### WHAT YOU HAVE TO DO:
Set down the listing below verbatim, but only from its first line through the line containing "12, .0055), M_['black'], t)".

### AVAILABLE DATA:

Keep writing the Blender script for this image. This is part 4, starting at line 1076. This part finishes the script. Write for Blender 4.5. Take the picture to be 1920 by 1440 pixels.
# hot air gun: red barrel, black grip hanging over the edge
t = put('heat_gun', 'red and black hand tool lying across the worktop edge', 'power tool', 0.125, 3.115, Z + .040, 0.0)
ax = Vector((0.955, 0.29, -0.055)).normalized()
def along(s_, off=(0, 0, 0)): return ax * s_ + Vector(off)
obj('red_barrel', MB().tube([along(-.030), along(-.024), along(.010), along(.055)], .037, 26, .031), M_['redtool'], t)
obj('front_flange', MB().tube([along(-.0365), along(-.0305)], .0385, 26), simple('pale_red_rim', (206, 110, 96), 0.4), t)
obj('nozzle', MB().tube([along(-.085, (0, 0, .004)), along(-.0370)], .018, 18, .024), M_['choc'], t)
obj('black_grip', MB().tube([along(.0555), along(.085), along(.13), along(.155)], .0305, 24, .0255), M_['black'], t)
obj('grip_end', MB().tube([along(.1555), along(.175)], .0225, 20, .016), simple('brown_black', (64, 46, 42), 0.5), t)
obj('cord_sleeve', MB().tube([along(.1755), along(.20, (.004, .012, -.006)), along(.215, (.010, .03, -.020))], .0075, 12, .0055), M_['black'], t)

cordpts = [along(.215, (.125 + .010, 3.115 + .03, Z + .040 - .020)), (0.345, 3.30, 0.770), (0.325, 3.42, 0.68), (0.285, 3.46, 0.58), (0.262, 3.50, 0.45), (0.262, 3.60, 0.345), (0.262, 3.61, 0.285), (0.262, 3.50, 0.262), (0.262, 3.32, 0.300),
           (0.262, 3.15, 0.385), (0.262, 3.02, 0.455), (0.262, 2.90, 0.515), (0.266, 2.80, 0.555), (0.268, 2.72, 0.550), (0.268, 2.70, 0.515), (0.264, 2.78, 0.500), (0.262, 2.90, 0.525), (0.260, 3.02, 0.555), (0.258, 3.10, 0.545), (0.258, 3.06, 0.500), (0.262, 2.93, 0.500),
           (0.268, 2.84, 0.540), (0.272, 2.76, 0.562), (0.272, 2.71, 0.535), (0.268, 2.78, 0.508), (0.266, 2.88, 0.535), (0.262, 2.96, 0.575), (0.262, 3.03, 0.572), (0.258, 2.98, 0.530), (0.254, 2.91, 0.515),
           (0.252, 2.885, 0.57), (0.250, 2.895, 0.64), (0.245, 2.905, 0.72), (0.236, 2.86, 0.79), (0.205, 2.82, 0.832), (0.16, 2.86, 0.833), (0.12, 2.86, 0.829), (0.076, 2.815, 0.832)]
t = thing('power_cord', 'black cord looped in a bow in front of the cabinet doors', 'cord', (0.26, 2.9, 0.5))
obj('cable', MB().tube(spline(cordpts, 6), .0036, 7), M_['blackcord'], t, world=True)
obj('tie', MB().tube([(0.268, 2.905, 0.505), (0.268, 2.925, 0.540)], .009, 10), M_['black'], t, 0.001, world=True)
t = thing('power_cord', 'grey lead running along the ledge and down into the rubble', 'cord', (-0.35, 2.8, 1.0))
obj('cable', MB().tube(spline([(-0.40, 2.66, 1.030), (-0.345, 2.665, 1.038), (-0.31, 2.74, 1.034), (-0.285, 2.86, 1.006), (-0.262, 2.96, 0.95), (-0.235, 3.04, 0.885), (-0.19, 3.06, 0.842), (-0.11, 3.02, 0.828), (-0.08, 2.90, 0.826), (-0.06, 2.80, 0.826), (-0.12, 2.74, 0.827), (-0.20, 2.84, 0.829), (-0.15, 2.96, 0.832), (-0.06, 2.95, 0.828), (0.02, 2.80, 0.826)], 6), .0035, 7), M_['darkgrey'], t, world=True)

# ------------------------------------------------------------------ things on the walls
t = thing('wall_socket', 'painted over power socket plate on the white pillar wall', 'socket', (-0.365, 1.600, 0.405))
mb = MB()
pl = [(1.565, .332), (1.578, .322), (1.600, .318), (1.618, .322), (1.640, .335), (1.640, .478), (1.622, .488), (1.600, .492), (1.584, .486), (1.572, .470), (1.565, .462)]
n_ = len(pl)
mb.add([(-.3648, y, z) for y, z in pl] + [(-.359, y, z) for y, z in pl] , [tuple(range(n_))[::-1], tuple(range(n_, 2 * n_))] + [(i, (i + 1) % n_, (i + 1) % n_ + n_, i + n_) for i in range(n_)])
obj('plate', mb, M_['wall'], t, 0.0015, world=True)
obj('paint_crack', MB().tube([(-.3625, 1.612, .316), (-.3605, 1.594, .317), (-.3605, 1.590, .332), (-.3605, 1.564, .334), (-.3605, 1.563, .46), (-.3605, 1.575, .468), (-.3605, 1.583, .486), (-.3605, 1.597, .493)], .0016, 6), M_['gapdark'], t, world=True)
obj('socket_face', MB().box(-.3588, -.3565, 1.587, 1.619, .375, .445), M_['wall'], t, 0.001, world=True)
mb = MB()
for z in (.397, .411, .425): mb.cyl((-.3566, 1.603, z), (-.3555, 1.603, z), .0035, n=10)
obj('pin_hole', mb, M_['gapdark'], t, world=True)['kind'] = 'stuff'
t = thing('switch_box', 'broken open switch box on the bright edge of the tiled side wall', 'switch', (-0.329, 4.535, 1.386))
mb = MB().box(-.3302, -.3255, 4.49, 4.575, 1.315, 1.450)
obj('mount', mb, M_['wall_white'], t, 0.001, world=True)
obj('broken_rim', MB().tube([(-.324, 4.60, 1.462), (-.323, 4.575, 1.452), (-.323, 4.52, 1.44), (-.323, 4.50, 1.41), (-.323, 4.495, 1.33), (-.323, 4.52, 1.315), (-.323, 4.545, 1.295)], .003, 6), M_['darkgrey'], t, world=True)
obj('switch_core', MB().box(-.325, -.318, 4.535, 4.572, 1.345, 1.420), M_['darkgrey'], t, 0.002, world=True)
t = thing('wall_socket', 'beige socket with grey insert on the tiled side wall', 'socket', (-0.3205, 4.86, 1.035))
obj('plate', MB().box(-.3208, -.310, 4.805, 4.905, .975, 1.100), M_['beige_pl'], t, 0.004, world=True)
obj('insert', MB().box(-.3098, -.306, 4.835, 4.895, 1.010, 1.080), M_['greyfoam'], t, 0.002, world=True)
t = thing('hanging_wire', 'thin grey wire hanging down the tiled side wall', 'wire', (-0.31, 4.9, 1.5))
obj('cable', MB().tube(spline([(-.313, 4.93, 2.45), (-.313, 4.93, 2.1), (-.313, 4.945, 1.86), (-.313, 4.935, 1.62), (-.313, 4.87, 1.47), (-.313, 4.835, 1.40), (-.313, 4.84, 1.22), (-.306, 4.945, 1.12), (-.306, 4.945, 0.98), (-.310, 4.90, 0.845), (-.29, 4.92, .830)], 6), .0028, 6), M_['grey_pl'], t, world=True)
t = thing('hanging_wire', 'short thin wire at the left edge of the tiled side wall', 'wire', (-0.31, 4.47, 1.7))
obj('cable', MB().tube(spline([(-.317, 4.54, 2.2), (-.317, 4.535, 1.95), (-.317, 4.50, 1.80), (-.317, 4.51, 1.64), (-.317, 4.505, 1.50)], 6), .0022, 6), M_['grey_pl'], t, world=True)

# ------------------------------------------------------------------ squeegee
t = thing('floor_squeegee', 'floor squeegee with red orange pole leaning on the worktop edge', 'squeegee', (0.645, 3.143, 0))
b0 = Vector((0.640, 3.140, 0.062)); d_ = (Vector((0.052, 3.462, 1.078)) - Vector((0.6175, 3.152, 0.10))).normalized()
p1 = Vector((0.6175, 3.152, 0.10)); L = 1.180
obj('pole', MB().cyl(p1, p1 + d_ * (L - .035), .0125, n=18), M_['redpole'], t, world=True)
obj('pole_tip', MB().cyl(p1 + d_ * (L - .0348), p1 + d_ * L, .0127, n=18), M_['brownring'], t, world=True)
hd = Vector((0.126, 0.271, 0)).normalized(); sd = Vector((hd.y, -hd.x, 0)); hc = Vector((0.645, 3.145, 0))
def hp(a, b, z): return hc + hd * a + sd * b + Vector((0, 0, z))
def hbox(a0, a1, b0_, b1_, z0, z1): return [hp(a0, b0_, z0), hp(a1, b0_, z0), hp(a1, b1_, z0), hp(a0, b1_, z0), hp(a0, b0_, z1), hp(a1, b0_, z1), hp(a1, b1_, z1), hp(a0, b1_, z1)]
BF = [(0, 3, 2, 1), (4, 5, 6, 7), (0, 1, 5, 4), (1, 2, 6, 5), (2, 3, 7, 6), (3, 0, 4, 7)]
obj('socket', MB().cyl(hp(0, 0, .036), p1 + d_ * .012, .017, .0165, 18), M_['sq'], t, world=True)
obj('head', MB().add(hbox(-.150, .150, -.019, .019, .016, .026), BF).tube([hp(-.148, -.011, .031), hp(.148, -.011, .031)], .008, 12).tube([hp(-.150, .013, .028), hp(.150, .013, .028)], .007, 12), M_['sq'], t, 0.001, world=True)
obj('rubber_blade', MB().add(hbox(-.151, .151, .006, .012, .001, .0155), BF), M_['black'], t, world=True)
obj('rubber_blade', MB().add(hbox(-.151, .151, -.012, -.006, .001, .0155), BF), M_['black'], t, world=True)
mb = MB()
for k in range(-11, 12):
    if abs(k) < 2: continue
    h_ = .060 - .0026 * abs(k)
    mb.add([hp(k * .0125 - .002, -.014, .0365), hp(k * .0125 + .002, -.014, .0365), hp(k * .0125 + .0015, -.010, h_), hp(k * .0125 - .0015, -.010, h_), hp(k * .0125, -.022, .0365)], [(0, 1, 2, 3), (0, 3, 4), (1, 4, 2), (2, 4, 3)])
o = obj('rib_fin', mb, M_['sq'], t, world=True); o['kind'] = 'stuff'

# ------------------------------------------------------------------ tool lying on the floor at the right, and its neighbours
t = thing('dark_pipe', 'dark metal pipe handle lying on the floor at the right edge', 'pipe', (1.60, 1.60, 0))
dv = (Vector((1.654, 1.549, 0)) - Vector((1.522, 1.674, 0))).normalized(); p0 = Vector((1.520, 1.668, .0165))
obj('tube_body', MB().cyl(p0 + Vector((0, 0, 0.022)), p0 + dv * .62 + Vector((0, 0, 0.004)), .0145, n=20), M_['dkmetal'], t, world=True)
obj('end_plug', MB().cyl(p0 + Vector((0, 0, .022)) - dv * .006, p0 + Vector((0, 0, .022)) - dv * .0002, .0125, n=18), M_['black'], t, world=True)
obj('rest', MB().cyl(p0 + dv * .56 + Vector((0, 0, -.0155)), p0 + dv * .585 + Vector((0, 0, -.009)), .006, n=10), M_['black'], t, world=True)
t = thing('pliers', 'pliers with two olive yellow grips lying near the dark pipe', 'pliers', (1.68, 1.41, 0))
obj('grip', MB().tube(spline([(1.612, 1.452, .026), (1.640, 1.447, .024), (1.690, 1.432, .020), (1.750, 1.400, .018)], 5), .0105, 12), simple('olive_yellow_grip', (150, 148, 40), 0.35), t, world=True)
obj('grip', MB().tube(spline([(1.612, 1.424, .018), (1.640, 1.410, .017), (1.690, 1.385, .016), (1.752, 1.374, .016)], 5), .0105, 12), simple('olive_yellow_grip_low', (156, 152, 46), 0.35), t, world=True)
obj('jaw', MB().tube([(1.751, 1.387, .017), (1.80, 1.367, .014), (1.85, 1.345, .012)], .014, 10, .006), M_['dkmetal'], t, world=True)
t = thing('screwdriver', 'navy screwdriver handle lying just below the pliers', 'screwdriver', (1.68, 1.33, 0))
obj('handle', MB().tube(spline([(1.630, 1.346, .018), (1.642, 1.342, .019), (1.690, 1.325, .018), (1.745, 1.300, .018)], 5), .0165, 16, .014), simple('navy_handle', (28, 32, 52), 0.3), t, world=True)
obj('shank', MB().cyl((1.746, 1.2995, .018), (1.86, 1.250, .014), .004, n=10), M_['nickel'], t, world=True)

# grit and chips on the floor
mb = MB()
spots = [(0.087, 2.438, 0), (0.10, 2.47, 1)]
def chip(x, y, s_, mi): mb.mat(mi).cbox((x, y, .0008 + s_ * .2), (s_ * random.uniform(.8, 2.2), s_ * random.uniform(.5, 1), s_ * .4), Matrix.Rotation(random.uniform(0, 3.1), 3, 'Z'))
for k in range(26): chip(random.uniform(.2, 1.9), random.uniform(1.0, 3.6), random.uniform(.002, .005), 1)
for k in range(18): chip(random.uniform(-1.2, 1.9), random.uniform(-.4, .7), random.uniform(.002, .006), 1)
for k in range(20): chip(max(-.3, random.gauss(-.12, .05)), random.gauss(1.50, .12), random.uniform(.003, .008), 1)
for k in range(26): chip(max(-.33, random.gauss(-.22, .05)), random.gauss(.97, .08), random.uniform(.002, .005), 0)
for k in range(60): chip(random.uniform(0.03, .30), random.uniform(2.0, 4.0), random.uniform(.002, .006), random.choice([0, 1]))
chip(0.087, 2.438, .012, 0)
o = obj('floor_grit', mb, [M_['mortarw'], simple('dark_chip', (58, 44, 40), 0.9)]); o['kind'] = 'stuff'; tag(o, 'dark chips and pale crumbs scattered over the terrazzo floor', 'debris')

### RESULT OF THE TASK:
Keep writing the Blender script for this image. This is part 4, starting at line 1076. This part finishes the script. Write for Blender 4.5. Take the picture to be 1920 by 1440 pixels.
# hot air gun: red barrel, black grip hanging over the edge
t = put('heat_gun', 'red and black hand tool lying across the worktop edge', 'power tool', 0.125, 3.115, Z + .040, 0.0)
ax = Vector((0.955, 0.29, -0.055)).normalized()
def along(s_, off=(0, 0, 0)): return ax * s_ + Vector(off)
obj('red_barrel', MB().tube([along(-.030), along(-.024), along(.010), along(.055)], .037, 26, .031), M_['redtool'], t)
obj('front_flange', MB().tube([along(-.0365), along(-.0305)], .0385, 26), simple('pale_red_rim', (206, 110, 96), 0.4), t)
obj('nozzle', MB().tube([along(-.085, (0, 0, .004)), along(-.0370)], .018, 18, .024), M_['choc'], t)
obj('black_grip', MB().tube([along(.0555), along(.085), along(.13), along(.155)], .0305, 24, .0255), M_['black'], t)
obj('grip_end', MB().tube([along(.1555), along(.175)], .0225, 20, .016), simple('brown_black', (64, 46, 42), 0.5), t)
obj('cord_sleeve', MB().tube([along(.1755), along(.20, (.004, .012, -.006)), along(.215, (.010, .03, -.020))], .0075, 12, .0055), M_['black'], t)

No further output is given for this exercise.